Curious how practically all the literature dealing with the neo-Marxist revival of state theory in the 1960s/70s sidesteps Neumann and Kirchheimer. The narrative seems to go: Lenin > stamocap instrumentalism > rediscovery of Gramsci > Miliband, Poulantzas, Anderson, etc.
It says something about the real lack of dialogue b/w German and French social theory on this topic, more specifically b/w Frankfurt School and post-Althusserians/neo-Gramscians. Poulantzas cites Neumann, Habermas, and Offe a couple of times, but that's about all I've seen.

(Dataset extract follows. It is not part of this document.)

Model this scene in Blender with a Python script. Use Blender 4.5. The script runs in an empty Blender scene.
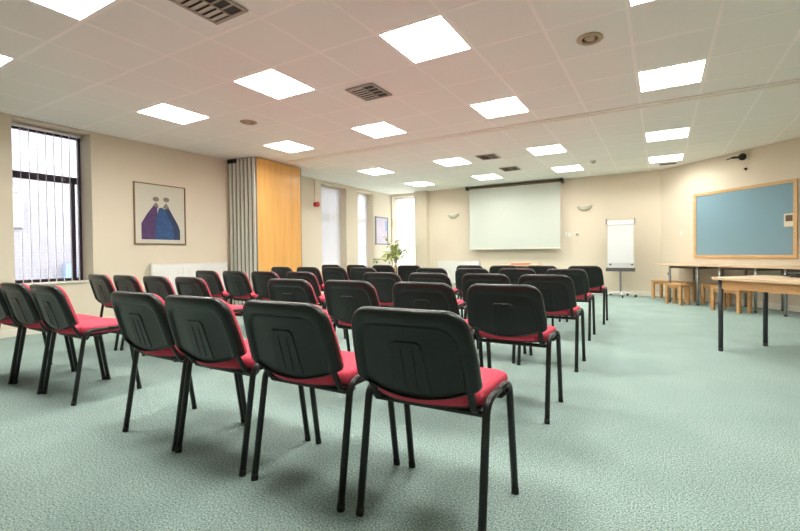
import bpy, bmesh, math, random
from mathutils import Vector, Matrix
random.seed(7)
sc = bpy.context.scene
COL = sc.collection
PI = math.pi
R = math.radians

# ------------------------------------------------------------ view settings
sc.view_settings.view_transform = 'Standard'
sc.view_settings.look = 'None'
sc.view_settings.gamma = 1
sc.view_settings.use_curve_mapping = False
sc.view_settings.exposure = 1.27

# ------------------------------------------------------------ camera
YAW, PITCH, ROLL, FPX = 0.48975, -0.01464, -0.01005, 413.727
PPX, PPY = 39.57, -5.4
EYE = 0.96
CEIL = 2.719
def make_camera():
    cy, sy = math.cos(YAW), math.sin(YAW); cp, sp = math.cos(PITCH), math.sin(PITCH)
    F = Vector((-sy*cp, cy*cp, sp)); R0 = Vector((cy, sy, 0)); U0 = R0.cross(F)
    Rv = R0*math.cos(ROLL) + U0*math.sin(ROLL); Uv = -R0*math.sin(ROLL) + U0*math.cos(ROLL)
    cd = bpy.data.cameras.new('camera'); co = bpy.data.objects.new('camera', cd); COL.objects.link(co)
    m = Matrix(((Rv.x, Uv.x, -F.x, 0), (Rv.y, Uv.y, -F.y, 0), (Rv.z, Uv.z, -F.z, EYE), (0, 0, 0, 1)))
    co.matrix_world = m
    cd.sensor_fit = 'HORIZONTAL'; cd.sensor_width = 36; cd.lens = FPX/800*36
    cd.shift_x = -PPX/800; cd.shift_y = PPY/800
    cd.clip_start = 0.05
    sc.camera = co
make_camera()

# ------------------------------------------------------------ materials
def srgb(r, g, b):
    f = lambda c: ((c/255+.055)/1.055)**2.4 if c/255 > .04045 else c/255/12.92
    return (f(r), f(g), f(b), 1)
def mat(name, col, rough=.6, metal=0, spec=.5, noise=None, bump=None, emit=None, coat=0):
    m = bpy.data.materials.new(name); m.use_nodes = True
    nt = m.node_tree; b = nt.nodes['Principled BSDF']
    b.inputs['Base Color'].default_value = col if len(col) == 4 else (*col, 1)
    b.inputs['Roughness'].default_value = rough; b.inputs['Metallic'].default_value = metal
    b.inputs['Specular IOR Level'].default_value = spec
    if coat: b.inputs['Coat Weight'].default_value = coat
    tc = nt.nodes.new('ShaderNodeTexCoord')
    if noise:
        sc_, amt = noise
        n = nt.nodes.new('ShaderNodeTexNoise'); n.inputs['Scale'].default_value = sc_; n.inputs['Detail'].default_value = 4
        nt.links.new(tc.outputs['Object'], n.inputs['Vector'])
        mx = nt.nodes.new('ShaderNodeMix'); mx.data_type = 'RGBA'
        c = b.inputs['Base Color'].default_value
        mx.inputs['A'].default_value = (c[0]*(1-amt), c[1]*(1-amt), c[2]*(1-amt), 1)
        mx.inputs['B'].default_value = (min(1, c[0]*(1+amt)), min(1, c[1]*(1+amt)), min(1, c[2]*(1+amt)), 1)
        nt.links.new(n.outputs['Fac'], mx.inputs['Factor']); nt.links.new(mx.outputs['Result'], b.inputs['Base Color'])
    if bump:
        sc_, st = bump
        n = nt.nodes.new('ShaderNodeTexNoise'); n.inputs['Scale'].default_value = sc_; n.inputs['Detail'].default_value = 3
        nt.links.new(tc.outputs['Object'], n.inputs['Vector'])
        bp = nt.nodes.new('ShaderNodeBump'); bp.inputs['Strength'].default_value = st; bp.inputs['Distance'].default_value = .004
        nt.links.new(n.outputs['Fac'], bp.inputs['Height']); nt.links.new(bp.outputs['Normal'], b.inputs['Normal'])
    if emit:
        b.inputs['Emission Color'].default_value = (*emit[:3], 1); b.inputs['Emission Strength'].default_value = emit[3]
    return m

def carpet_mat():
    m = bpy.data.materials.new('carpet'); m.use_nodes = True; nt = m.node_tree; b = nt.nodes['Principled BSDF']
    b.inputs['Roughness'].default_value = .95; b.inputs['Specular IOR Level'].default_value = .15
    tc = nt.nodes.new('ShaderNodeTexCoord')
    n1 = nt.nodes.new('ShaderNodeTexNoise'); n1.inputs['Scale'].default_value = 150; n1.inputs['Detail'].default_value = 2
    n2 = nt.nodes.new('ShaderNodeTexNoise'); n2.inputs['Scale'].default_value = 2.2; n2.inputs['Detail'].default_value = 5
    v = nt.nodes.new('ShaderNodeTexVoronoi'); v.inputs['Scale'].default_value = 115
    for n in (n1, n2, v): nt.links.new(tc.outputs['Object'], n.inputs['Vector'])
    r1 = nt.nodes.new('ShaderNodeValToRGB')
    r1.color_ramp.elements[0].position = .32; r1.color_ramp.elements[0].color = (.115, .185, .165, 1)
    r1.color_ramp.elements[1].position = .68; r1.color_ramp.elements[1].color = (.50, .635, .585, 1)
    nt.links.new(n1.outputs['Fac'], r1.inputs['Fac'])
    r2 = nt.nodes.new('ShaderNodeValToRGB')
    r2.color_ramp.elements[0].position = .3; r2.color_ramp.elements[0].color = (.88, .9, .9, 1)
    r2.color_ramp.elements[1].position = .7; r2.color_ramp.elements[1].color = (1.06, 1.05, 1.04, 1)
    nt.links.new(n2.outputs['Fac'], r2.inputs['Fac'])
    mx = nt.nodes.new('ShaderNodeMix'); mx.data_type = 'RGBA'; mx.blend_type = 'MULTIPLY'; mx.inputs['Factor'].default_value = 1
    nt.links.new(r1.outputs['Color'], mx.inputs['A']); nt.links.new(r2.outputs['Color'], mx.inputs['B'])
    nt.links.new(mx.outputs['Result'], b.inputs['Base Color'])
    bp = nt.nodes.new('ShaderNodeBump'); bp.inputs['Strength'].default_value = .6; bp.inputs['Distance'].default_value = .004
    nt.links.new(v.outputs['Distance'], bp.inputs['Height']); nt.links.new(bp.outputs['Normal'], b.inputs['Normal'])
    return m

def wood_mat(name, c1, c2, axis='X', rough=.4, scale=1.0, coat=0):
    m = bpy.data.materials.new(name); m.use_nodes = True; nt = m.node_tree; b = nt.nodes['Principled BSDF']
    b.inputs['Roughness'].default_value = rough
    if coat: b.inputs['Coat Weight'].default_value = coat
    tc = nt.nodes.new('ShaderNodeTexCoord'); mp = nt.nodes.new('ShaderNodeMapping')
    s = {'X': (1, 14, 14), 'Y': (14, 1, 14), 'Z': (14, 14, 1)}[axis]
    mp.inputs['Scale'].default_value = [k*scale for k in s]
    n = nt.nodes.new('ShaderNodeTexNoise'); n.inputs['Scale'].default_value = 1.6; n.inputs['Detail'].default_value = 6; n.inputs['Distortion'].default_value = .4
    r = nt.nodes.new('ShaderNodeValToRGB')
    r.color_ramp.elements[0].position = .3; r.color_ramp.elements[0].color = (*c1, 1)
    r.color_ramp.elements[1].position = .7; r.color_ramp.elements[1].color = (*c2, 1)
    nt.links.new(tc.outputs['Object'], mp.inputs['Vector']); nt.links.new(mp.outputs['Vector'], n.inputs['Vector'])
    nt.links.new(n.outputs['Fac'], r.inputs['Fac']); nt.links.new(r.outputs['Color'], b.inputs['Base Color'])
    return m

def brick_mat():
    m = bpy.data.materials.new('pale_brick'); m.use_nodes = True; nt = m.node_tree; b = nt.nodes['Principled BSDF']
    b.inputs['Roughness'].default_value = .9
    tc = nt.nodes.new('ShaderNodeTexCoord'); mp = nt.nodes.new('ShaderNodeMapping')
    mp.inputs['Rotation'].default_value = (R(90), 0, R(90))
    br = nt.nodes.new('ShaderNodeTexBrick')
    br.inputs['Scale'].default_value = 4.0; br.inputs['Mortar Size'].default_value = .018
    br.inputs['Color1'].default_value = (.195, .187, .20, 1); br.inputs['Color2'].default_value = (.178, .17, .188, 1); br.inputs['Mortar'].default_value = (.135, .128, .145, 1)
    sx = nt.nodes.new('ShaderNodeSeparateXYZ'); cx = nt.nodes.new('ShaderNodeCombineXYZ')
    nt.links.new(tc.outputs['Object'], sx.inputs[0]); nt.links.new(sx.outputs['Y'], cx.inputs['X']); nt.links.new(sx.outputs['Z'], cx.inputs['Y'])
    nt.links.new(cx.outputs[0], br.inputs['Vector'])
    nt.links.new(br.outputs['Color'], b.inputs['Base Color'])
    return m

def glass_mat():
    m = bpy.data.materials.new('window_glass'); m.use_nodes = True; nt = m.node_tree; nt.nodes.clear()
    o = nt.nodes.new('ShaderNodeOutputMaterial'); t = nt.nodes.new('ShaderNodeBsdfTransparent'); g = nt.nodes.new('ShaderNodeBsdfGlossy')
    g.inputs['Roughness'].default_value = .02; t.inputs['Color'].default_value = (.94, .96, .96, 1)
    f = nt.nodes.new('ShaderNodeFresnel'); f.inputs['IOR'].default_value = 1.45; mx = nt.nodes.new('ShaderNodeMixShader')
    nt.links.new(f.outputs[0], mx.inputs[0]); nt.links.new(t.outputs[0], mx.inputs[1]); nt.links.new(g.outputs[0], mx.inputs[2]); nt.links.new(mx.outputs[0], o.inputs[0])
    return m

def blind_mat(name, c, tr):
    m = bpy.data.materials.new(name); m.use_nodes = True; nt = m.node_tree; nt.nodes.clear()
    o = nt.nodes.new('ShaderNodeOutputMaterial'); d = nt.nodes.new('ShaderNodeBsdfDiffuse'); t = nt.nodes.new('ShaderNodeBsdfTranslucent')
    d.inputs['Color'].default_value = (*c, 1); t.inputs['Color'].default_value = (*c, 1)
    mx = nt.nodes.new('ShaderNodeMixShader'); mx.inputs[0].default_value = tr
    nt.links.new(d.outputs[0], mx.inputs[1]); nt.links.new(t.outputs[0], mx.inputs[2]); nt.links.new(mx.outputs[0], o.inputs[0])
    return m

LAMP = 14.0
M = dict(
    carpet=carpet_mat(),
    wall=mat('cream_wall_paint', (.74, .665, .53), .75, spec=.3, noise=(1.2, .015), bump=(90, .12)),
    tile=mat('ceiling_tile', (.87, .88, .83), .9, spec=.2, noise=(60, .025), bump=(140, .25)),
    tbar=mat('ceiling_grid_metal', (.95, .93, .88), .4, spec=.5),
    track=mat('track_aluminium', (.86, .82, .74), .45, spec=.5),
    slot=mat('track_slot', (.22, .17, .12), .7),
    skirt=mat('skirting_gloss_paint', (.80, .76, .66), .35),
    lamp=mat('lamp_diffuser', (.9, .9, .88), .5, emit=(1, .975, .92, LAMP)),
    louvre=mat('louvre_metal', (.85, .85, .85), .3, metal=.6),
    lframe=mat('lamp_frame_white', (.85, .83, .78), .4),
    vent=mat('vent_grey', (.40, .36, .30), .5),
    ventdark=mat('vent_dark', (.03, .028, .026), .6),
    ventlit=mat('vent_blade_lit', (.55, .52, .46), .45),  # paler vent grey: light falling on the left blades, put into their colour
    black=mat('black_powder_coat', (.010, .0095, .009), .36, spec=.5, noise=(40, .1)),
    shell=mat('black_plastic_shell', (.0065, .0095, .0085), .34, spec=.5, bump=(400, .08)),
    red=mat('crimson_upholstery', (.72, .085, .13), .85, spec=.2, noise=(90, .16), bump=(500, .35)),
    rubber=mat('black_rubber', (.012, .012, .012), .7),
    chrome=mat('brushed_chrome', (.62, .62, .60), .3, metal=.9),
    greyleg=mat('grey_lacquered_steel', (.30, .31, .30), .35, metal=.5),
    darkleg=mat('dark_grey_steel', (.045, .05, .058), .4, metal=.2),
    beech=wood_mat('beech_laminate', (.70, .50, .31), (.78, .585, .385), 'X', .35),
    orange=wood_mat('orange_beech', (.56, .30, .115), (.66, .38, .165), 'X', .45),
    edge=wood_mat('beech_edge', (.60, .37, .17), (.68, .44, .22), 'X', .4),
    brown=mat('brown_apron_shadow', (.075, .045, .03), .5),  # apron brown darkened to hold the shadow beneath the tabletop
    door=wood_mat('orange_veneer', (.68, .36, .085), (.80, .45, .13), 'Z', .38, .7, coat=.15),
    alu=mat('grey_aluminium', (.66, .66, .58), .5),
    alud=mat('dark_seal', (.10, .10, .085), .7),
    white=mat('white_enamel', (.85, .85, .82), .3),
    screen=mat('projection_fabric', (.62, .67, .61), .8, spec=.1),
    bronze=mat('bronze_case', (.16, .12, .085), .45, metal=.4),
    ceramic=mat('cream_ceramic', (.74, .70, .58), .5),
    tan=mat('tan_enamel', (.46, .37, .24), .5),
    alushade=mat('shaded_edge_recess', (.20, .20, .17), .5),  # same aluminium painted darker, as the shade in recesses beside the ribs
    boardw=mat('whiteboard_surface', (.72, .74, .73), .25),
    paper=mat('flipchart_paper', (.76, .78, .78), .8, spec=.1),
    darkgrey=mat('dark_grey_plastic', (.09, .09, .09), .5),
    felt=mat('blue_felt', (.225, .36, .43), .95, spec=.1, noise=(300, .1), bump=(400, .3)),
    picframe=mat('thin_bronze_frame', (.22, .14, .07), .4, metal=.3),
    bluegrey=mat('blue_grey_frame', (.22, .25, .30), .4),
    mount=mat('cream_mount_card', (.62, .60, .50), .8),
    purple=mat('purple_ink', (.085, .045, .13), .8, noise=(22, .5)),
    blue=mat('blue_ink', (.035, .09, .22), .8, noise=(22, .45)),
    navy=mat('navy_ink', (.03, .05, .11), .8, noise=(22, .5)),
    headink=mat('grey_brown_ink', (.23, .20, .17), .8, noise=(40, .5)),
    skyp=mat('pale_print', (.62, .55, .66), .7, noise=(4, .15)),
    skyb=mat('sky_blue_print', (.28, .45, .75), .7),
    redplastic=mat('red_plastic', (.55, .02, .02), .35),
    leaf=mat('leaf_yellow_green_backlit', (.52, .58, .17), .45, noise=(6, .45)),  # yellow-green leaf colour, brightened as if light shone through
    leaf2=mat('leaf_green', (.24, .36, .10), .45, noise=(6, .35)),
    bark=mat('bark', (.20, .13, .08), .8, noise=(30, .3)),
    pot=mat('terracotta', (.42, .20, .11), .8, noise=(10, .15)),
    soil=mat('soil', (.05, .035, .025), .95, noise=(60, .4)),
    winframe=mat('dark_purple_frame', (.040, .022, .040), .4),
    winwhite=mat('white_upvc', (.80, .80, .78), .35),
    glass=glass_mat(),
    blind=blind_mat('blind_fabric_white', (.90, .89, .87), .75),
    blindo=blind_mat('blind_fabric_open', (.86, .86, .88), .45),
    brick=brick_mat(),
    outframe=mat('outside_frame', (.36, .36, .37), .5),
    pglass=mat('grey_pane', (.30, .31, .33), .3),
    folder=mat('red_card', (.62, .09, .03), .6),
    buff=mat('buff_paper', (.62, .50, .34), .7),
    cable=mat('black_cable', (.02, .02, .02), .5),
    wcable=mat('white_cable', (.75, .73, .66), .5),
    postpaper=mat('poster_cream', (.72, .66, .50), .8),
    postpic=mat('poster_brown', (.13, .09, .05), .8, noise=(60, .7)),
    bluesign=mat('pale_blue_paint', (.14, .20, .32), .6),
    ground=mat('paving', (.5, .48, .5), .9),
)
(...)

Part of it has to do with the use of Weber. The Frankfurters appropriated a lot of his ideas, especially on bureaucracy and legal rationality, whereas the neo-Gramscians rejected elite-oriented explanations of the state.
Part of it also has to do with Althusser's bizarre dismissal of the Frankfurt School, who I'm not convinced he actually read. On the Frankfurt side, Alfred Schmidt's History and Structure is the only book I'm aware of that deals with the Althusserians.
On the state, my hunch is that there is something to be explored b/w Poulantzas and Neumann, bon fascism/exceptional state and on the autonomy of law. But I haven't read enough Neumann to be certain yet. And the methodological presuppositions might just be too different.
Interestingly, in his posthumous essay "Research Note on the State and Society" (and probably elsewhere), Poulantzas criticizes both the juridical-legal emphasis on the state in Germany, and the relative provincialism of French social scientific research on the state
Perhaps this would be a reason for why a broadly Poulantzian approach would be incompatible with that of Neumann. But I wonder if it's possible to read against the grain the juridical-legal in Neumann as a results of complex articulations of diffuse material processes.